The Arizona Diamondbacks, seeking to break the mold of traditional team-run sponsor summits, on Thursday in Phoenix will hold the club’s first Most Valuable Partner Awards, a black-tie gala complete with song-and-dance numbers, a red carpet and celebrity award presenters.

The event, patterned after the Oscars, will place Diamondbacks President and CEO Derrick Hall in the role of Billy Crystal. In addition to serving as emcee, Hall has prepared an opening musical segment highlighting sponsor activities during a 2011 season that saw the team make a surprising run to the NL West title.

Awards will be presented to team sponsors in seven categories, including marketing activation, brand integration, top new partner and community involvement. The event’s equivalent to a best picture award, Most Valuable Partner of the Year, will be divided into “silver slugger” and “gold glove” divisions to account for differences in company size and sponsorship spending.

The winners’ trophies, called The DBs, will be presented in part by a group of current and former players, including Luis Gonzalez, Mark Grace and Chris Young.

“The question was very simple: How do we breathe more life into these sponsor meetings that can get very stale, very tired,” Hall said. “By doing this at night with a dinner, having all the glitz and glamour involved, having the players involved, we hope it takes on a whole new energy.”

The event is scheduled to be held at the Wild Horse Pass Hotel & Casino in Chandler, Ariz., just outside Phoenix.
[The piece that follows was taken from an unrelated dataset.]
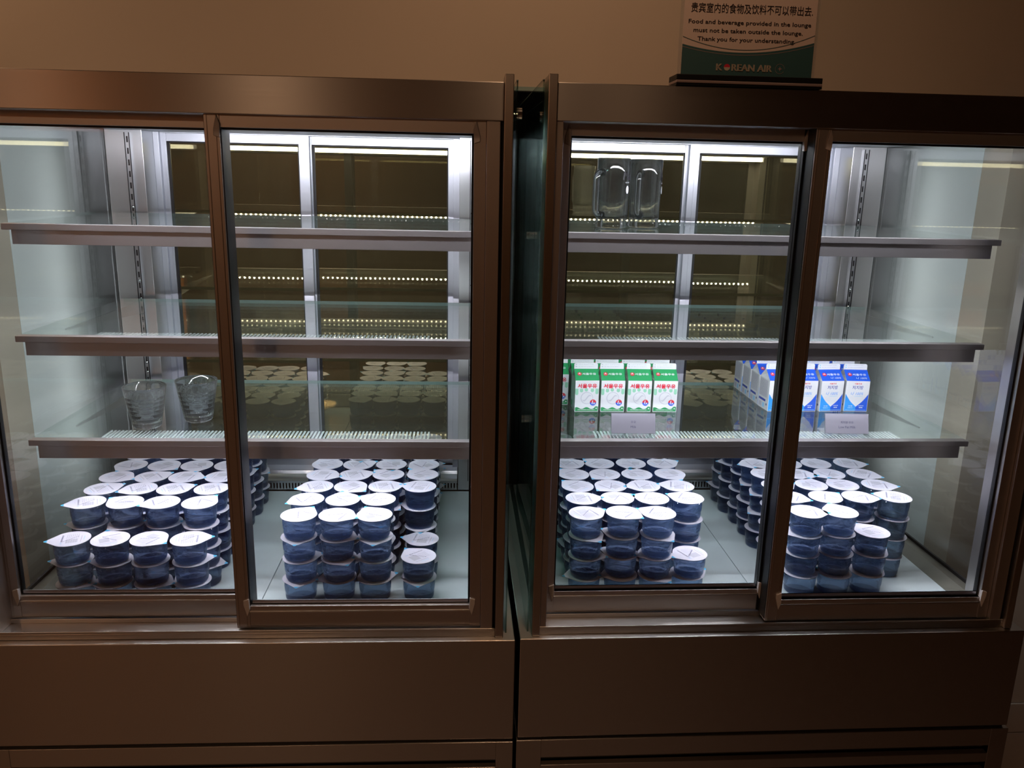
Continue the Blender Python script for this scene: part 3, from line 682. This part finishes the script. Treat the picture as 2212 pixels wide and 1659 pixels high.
def tumbler(cx, cy, rot, label, k=1.0):
    M = M_L @ T((cx, cy, SH[2]+.0003)) @ RZ(rot) @ Matrix.Scale(k, 4); t = empty('glass_tumbler', M); tag(t, label, 'glass tumbler', 'ribbed glass tumblers on the lowest left shelf')
    H = .092; r0, r1 = .0285, .0445
    rad = lambda z: r0 + (r1-r0)*(z/H)
    prof = [(0, .003), (.018, .002), (.024, 0), (.0275, .002)]
    z = .005; steps = []
    while z < .066: steps += [z, z+.0072, z+.0080, z+.0088]; z += .0096
    for i, zz in enumerate(steps): prof.append((rad(zz) - (.0012 if i % 4 in (2,) else 0), zz))
    prof += [(rad(.072), .072), (rad(.084), .084), (rad(H)-.0002, H-.001), (rad(H)-.0012, H), (rad(H)-.0018, H-.001), (rad(.06)-.0024, .06), (rad(.02)-.0032, .022), (.020, .0145), (0, .0135)]
    nf = len(steps) + 4
    def wob(a, z, j): return -.0010*(abs(math.cos(8*a)) > .93) if 4 <= j < nf else 0
    b = MB(); b.lathe(prof, 96, CLEAR, wob=wob); b.build('glass_body', t)
tumbler(.2460, .264, 0, 'ribbed clear glass tumbler, left of the two on the shelf', .955)
tumbler(.3345, .314, 10, 'ribbed clear glass tumbler beside the door frame, right of the two', .97)

# ------------------------------------------------------------------ notice on top of the right cooler
M = M_R @ T((.353, .018, .9965)); t = empty('notice_stand', M); tag(t, 'acrylic notice stand with trilingual lounge notice on top of the right cooler', 'sign')
b = MB(); b.box(-.122, .122, -.022, .030, 0, .004, BLACKP); b.box(-.122, .122, -.0225, .028, .004, .0085, LILAC); b.box(-.122, .122, -.022, .028, .0085, .0175, BLACKP); b.build('base', t, bevel=.0008)
W2 = .1105; tilt = Matrix.Rotation(math.radians(-1.2), 4, 'X')
b = MB(); b.box(-.116, .116, .000, .0015, .0176, .33, ACRYL, tilt); b.build('acrylic_sheet', t)
b = MB(); b.box(-W2, W2, -.0010, -.0004, .0176, .325, PAPER, tilt)
fr = lambda u, v, l: tilt @ Vector((u, -.0010-l, v))
z0 = .0178
def arc(u): return .0560 + .0145*((u/W2)**2)*1.0 + .004*(u/W2)
m = 28
for i in range(m):
    a, c2 = -W2+2*W2*i/m, -W2+2*W2*(i+1)/m
    put_poly(b, [(a, z0), (c2, z0), (c2, arc(c2)), (a, arc(a))], fr, TEAL, .0002)
    put_poly(b, [(a, arc(a)-.0042), (c2, arc(c2)-.0042), (c2, arc(c2)-.0034), (a, arc(a)-.0034)], fr, LILAC, .0003)
    g = lambda u: arc(u) + .0035 + .0075*(u/W2)**2
    put_poly(b, [(a, g(a)), (c2, g(c2)), (c2, g(c2)+.0009), (a, g(a)+.0009)], fr, TEAL, .0002)
put_text(b, '贵宾室内的食物及饮料不可以带出去.', fr, .002, .1225, .0150, INKK, w=.203, bold=.006)
put_text(b, 'Food and beverage provided in the lounge', fr, .000, .1005, .0085, INKK, w=.205, bold=.014)
put_text(b, 'must not be taken outside the lounge.', fr, -.002, .0875, .0085, INKK, w=.183, bold=.014)
put_text(b, 'Thank you for your understanding.', fr, -.004, .0745, .0085, INKK, w=.164, bold=.014)
put_text(b, '라운지에서 제공되는 음료 및 음식은 외부로', fr, 0, .170, .0125, INKK, w=.20, bold=.006)
put_text(b, '반출을 삼가 주시기 바랍니다.', fr, .002, .1475, .0125, INKK, w=.118, bold=.006)
for du in (-.0004, .0004):
    put_text(b, 'K', fr, -.0465+du, .0325, .0105, CREAM, w=.0100, bold=.012, lift=.0006); put_text(b, 'REAN AIR', fr, .0085+du, .0325, .0105, CREAM, w=.0680, bold=.012, lift=.0006)
put_disc(b, -.0335, .0325, .0052, .0052, fr, RED, .0004, 16, 0, PI); put_disc(b, -.0335, .0325, .0052, .0052, fr, CREAM, .0004, 16, PI, 2*PI)
for i in range(22):
    a, c2 = 2*PI*i/24, 2*PI*(i+1)/24; R1, R2 = .0074, .0079
    put_poly(b, [(.0560+R1*math.cos(a), .0325+R1*math.sin(a)), (.0560+R2*math.cos(a), .0325+R2*math.sin(a)), (.0560+R2*math.cos(c2), .0325+R2*math.sin(c2)), (.0560+R1*math.cos(c2), .0325+R1*math.sin(c2))], fr, LILAC, .0004)
put_poly(b, [(.0520, .0325), (.0550, .0315), (.0560, .0285), (.0570, .0315), (.0605, .0325), (.0570, .0335), (.0560, .0365), (.0550, .0335)], fr, LILAC, .0004)
b.build('printed_notice', t)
About 300 people are slated to attend, roughly twice the turnout for the team’s prior annual sponsor summits. More than just increased numbers, though, the gala has prompted senior executives from several sponsors headquartered outside of Arizona, including ballpark naming-rights sponsor Chase, to fly in to attend.

“We’re getting people for this we simply wouldn’t have otherwise,” said Cullen Maxey, the Diamondbacks’ executive vice president of business operations and a key figure in the creation of the gala.

The event will showcase top examples of sponsor activity during the past year, not unlike what prior summits would have covered. But by turning the gathering from a corporate retreat into an awards ceremony, the Diamondbacks are introducing a competitive element the team hopes will motivate sponsors to pursue more aggressive activations.

“It’s a difficult balance, but we want to create a little edge,” Hall said. “We want The DB to be something that our sponsors want to win.”

But Maxey acknowledged that not offending sponsors who don’t win awards was a “huge topic of conversation” during the nearly yearlong effort to create the event.

“It’s about finding the right tone, but we’re up for it,” Maxey said. “And without Derrick, his energy and his ability to poke fun at himself, we’re not able to do this.”

Bill Pepicello, president of the University of Phoenix, a team sponsor, said he does not fear losing in the new format the benefit of best-practices sharing or relationship development that often occur in traditional sponsor summit settings.
“Our sponsorship relationship with the Diamondbacks has really been a continuous dialogue and idea exchange anyway,” Pepicello said. “This event is something that really taps into the great energy they have already. And frankly, you often get more done in a relaxed atmosphere.”